Pre-tax profits, before amortisation and the exceptional item, fell by just less than 10% to €30m.
Revenue for the period is €850.9m, an increase of 1% compared to 2008.
The restructuring programme announced at the end of the 2008 financial year gives rise to a once-off exceptional cost in the period of €6m.
Diluted earnings per share, also before amortisation and the exceptional item fell by 12% to 10.63 cent per share. Despite the fall in earnings, an interim dividend of 2.23 cent per share has been declared, in line with 2008.
The company has highlighted a 19% weakening in the value of sterling relative to the euro in its explanation of the results. The firm stated that, on a constant currency basis, operating profits in the period are 5% ahead of 2008.
"The sharp decline in the economies in which United Drug operates has had a number of impacts on the business during the period resulting in more challenging trading conditions in some parts of the Group and buoyant trading in other parts," said United Drug chief executive officer Liam FitzGerald.
"These factors combined with a 19% fall in the value of sterling relative to the euro have resulted in profits and earnings for the period below those reported in the same period last year.

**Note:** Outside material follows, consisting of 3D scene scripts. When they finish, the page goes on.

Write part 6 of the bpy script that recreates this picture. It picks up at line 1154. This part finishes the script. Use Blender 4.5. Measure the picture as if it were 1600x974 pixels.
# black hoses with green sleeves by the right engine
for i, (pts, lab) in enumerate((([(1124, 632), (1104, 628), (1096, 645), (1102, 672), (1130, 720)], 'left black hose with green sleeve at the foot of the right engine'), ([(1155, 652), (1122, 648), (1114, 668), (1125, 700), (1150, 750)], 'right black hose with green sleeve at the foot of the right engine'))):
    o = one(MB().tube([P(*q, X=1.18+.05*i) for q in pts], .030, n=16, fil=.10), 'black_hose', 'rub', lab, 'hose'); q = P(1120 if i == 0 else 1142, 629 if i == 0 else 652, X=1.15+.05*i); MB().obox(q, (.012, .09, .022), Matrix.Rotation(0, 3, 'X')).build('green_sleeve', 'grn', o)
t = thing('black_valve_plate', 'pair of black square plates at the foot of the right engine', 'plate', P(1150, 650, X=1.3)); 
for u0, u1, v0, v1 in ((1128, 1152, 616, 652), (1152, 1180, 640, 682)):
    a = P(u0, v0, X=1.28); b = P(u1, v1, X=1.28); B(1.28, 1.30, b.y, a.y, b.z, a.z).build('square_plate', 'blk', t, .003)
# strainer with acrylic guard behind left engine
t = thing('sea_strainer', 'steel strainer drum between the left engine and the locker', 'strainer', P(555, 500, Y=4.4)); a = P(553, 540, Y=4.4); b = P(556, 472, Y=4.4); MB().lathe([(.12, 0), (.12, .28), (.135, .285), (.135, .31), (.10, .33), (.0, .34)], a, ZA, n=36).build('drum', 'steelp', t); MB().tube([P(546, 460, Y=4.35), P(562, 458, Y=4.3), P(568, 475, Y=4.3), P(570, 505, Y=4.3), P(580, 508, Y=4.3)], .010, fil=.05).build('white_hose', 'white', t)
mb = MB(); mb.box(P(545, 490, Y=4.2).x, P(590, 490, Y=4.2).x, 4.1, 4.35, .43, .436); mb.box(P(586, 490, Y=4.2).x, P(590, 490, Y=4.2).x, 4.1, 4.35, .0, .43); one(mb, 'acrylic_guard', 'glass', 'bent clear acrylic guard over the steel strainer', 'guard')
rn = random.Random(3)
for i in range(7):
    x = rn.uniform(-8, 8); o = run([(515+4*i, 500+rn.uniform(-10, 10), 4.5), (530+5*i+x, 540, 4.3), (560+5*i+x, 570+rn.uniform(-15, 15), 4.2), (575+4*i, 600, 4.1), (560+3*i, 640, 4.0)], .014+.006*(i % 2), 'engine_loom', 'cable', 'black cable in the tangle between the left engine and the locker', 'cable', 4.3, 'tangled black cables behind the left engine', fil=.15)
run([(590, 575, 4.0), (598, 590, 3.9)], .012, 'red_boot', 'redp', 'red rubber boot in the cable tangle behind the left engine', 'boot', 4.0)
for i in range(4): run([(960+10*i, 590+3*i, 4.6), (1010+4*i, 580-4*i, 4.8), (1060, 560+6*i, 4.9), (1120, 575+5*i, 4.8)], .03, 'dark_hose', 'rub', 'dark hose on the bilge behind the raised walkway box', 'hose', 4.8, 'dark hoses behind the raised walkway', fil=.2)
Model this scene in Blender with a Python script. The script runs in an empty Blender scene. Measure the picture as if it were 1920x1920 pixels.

"At the end of the 2008 financial year, United Drug announced plans to streamline its operating structure into three new divisions; healthcare supply chain, packaging & speciality and contract sales & marketing services; to provide a more efficient and cost effective service to our clients.
"This restructuring programme is well underway and will be completed before the end of the current financial year in line with the timetable set. This programme will deliver annualised savings of €7-8m and leave United Drug as a more efficient organisation going into 2010.
"The timing of this restructuring, announced at the end of the last financial year, has proved very beneficial as it has allowed us to aggressively push forward necessary cost savings at a challenging time."